#### DIRECTIONS
Find the word "scene" in the material below and gather every line that contains it.

#### PROVIDED DATA
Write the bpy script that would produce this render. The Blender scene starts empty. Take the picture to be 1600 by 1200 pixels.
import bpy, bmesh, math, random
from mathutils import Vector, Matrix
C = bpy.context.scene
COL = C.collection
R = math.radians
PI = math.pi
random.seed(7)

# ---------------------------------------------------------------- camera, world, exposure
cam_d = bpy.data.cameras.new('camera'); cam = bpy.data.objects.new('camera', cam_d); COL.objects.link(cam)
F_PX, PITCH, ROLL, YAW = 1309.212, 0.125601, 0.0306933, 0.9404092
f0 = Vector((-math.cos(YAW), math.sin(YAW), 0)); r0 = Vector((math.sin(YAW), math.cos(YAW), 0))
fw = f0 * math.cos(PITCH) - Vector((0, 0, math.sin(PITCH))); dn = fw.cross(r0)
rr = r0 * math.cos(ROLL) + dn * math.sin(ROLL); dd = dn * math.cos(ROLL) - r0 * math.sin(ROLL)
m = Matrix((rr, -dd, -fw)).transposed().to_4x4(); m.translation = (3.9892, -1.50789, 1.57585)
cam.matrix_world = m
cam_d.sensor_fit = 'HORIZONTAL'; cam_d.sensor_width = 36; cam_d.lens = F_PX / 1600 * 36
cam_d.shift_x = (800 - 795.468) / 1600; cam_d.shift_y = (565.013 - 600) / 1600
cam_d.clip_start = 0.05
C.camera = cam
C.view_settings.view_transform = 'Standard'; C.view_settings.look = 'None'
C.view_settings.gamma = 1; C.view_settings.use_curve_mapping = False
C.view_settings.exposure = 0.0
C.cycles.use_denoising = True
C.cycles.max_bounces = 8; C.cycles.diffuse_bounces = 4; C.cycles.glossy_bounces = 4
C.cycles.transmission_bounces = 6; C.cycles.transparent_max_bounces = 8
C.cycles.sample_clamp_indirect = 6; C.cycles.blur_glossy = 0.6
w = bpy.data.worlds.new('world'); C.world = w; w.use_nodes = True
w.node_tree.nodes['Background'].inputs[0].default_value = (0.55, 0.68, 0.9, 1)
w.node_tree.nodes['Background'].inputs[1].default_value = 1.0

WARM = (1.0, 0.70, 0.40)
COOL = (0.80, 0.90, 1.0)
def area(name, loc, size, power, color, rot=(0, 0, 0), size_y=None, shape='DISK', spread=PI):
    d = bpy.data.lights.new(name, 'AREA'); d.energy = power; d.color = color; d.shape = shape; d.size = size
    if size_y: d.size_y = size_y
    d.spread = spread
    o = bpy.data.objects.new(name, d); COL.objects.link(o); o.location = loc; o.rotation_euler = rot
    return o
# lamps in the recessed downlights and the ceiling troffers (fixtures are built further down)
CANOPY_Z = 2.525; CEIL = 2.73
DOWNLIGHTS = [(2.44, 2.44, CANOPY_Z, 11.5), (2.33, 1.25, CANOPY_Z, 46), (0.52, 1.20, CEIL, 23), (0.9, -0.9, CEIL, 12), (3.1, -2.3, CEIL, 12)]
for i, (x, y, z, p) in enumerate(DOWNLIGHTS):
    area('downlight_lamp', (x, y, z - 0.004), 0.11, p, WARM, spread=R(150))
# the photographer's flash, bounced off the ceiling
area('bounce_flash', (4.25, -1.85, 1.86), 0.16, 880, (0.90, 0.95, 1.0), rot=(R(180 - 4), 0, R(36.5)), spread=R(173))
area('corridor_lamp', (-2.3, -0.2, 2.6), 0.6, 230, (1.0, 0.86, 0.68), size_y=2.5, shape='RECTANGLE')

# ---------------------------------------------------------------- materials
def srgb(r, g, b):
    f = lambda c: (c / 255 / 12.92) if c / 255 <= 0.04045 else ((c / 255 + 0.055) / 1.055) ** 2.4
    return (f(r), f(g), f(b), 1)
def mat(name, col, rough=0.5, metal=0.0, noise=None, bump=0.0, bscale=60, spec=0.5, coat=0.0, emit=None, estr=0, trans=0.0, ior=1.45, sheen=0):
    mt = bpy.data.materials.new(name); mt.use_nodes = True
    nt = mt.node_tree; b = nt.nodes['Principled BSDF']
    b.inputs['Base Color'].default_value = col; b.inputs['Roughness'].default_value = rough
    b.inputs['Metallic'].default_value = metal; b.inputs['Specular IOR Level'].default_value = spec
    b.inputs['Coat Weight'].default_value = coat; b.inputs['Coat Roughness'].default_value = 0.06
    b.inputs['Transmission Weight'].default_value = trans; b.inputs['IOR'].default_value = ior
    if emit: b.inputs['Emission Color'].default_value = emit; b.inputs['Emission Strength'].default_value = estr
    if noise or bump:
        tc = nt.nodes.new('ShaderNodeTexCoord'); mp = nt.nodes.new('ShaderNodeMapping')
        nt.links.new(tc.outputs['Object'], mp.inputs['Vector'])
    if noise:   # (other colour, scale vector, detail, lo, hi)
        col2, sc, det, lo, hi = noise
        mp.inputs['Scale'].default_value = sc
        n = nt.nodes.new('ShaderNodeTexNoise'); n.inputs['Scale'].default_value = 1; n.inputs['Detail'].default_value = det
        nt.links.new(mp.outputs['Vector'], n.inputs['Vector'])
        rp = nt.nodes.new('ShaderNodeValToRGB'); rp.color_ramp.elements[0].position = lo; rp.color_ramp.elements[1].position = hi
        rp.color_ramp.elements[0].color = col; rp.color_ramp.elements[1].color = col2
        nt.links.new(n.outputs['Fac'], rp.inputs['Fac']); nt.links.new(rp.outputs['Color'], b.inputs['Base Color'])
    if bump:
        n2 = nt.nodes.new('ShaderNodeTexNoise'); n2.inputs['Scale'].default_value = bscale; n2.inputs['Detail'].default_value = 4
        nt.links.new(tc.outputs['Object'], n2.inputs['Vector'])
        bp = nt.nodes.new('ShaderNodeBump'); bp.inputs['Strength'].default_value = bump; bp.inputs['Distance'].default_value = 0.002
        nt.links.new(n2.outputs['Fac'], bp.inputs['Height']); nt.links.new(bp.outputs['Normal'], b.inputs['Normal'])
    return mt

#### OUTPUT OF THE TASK
Write the bpy script that would produce this render. The Blender scene starts empty. Take the picture to be 1600 by 1200 pixels.
C = bpy.context.scene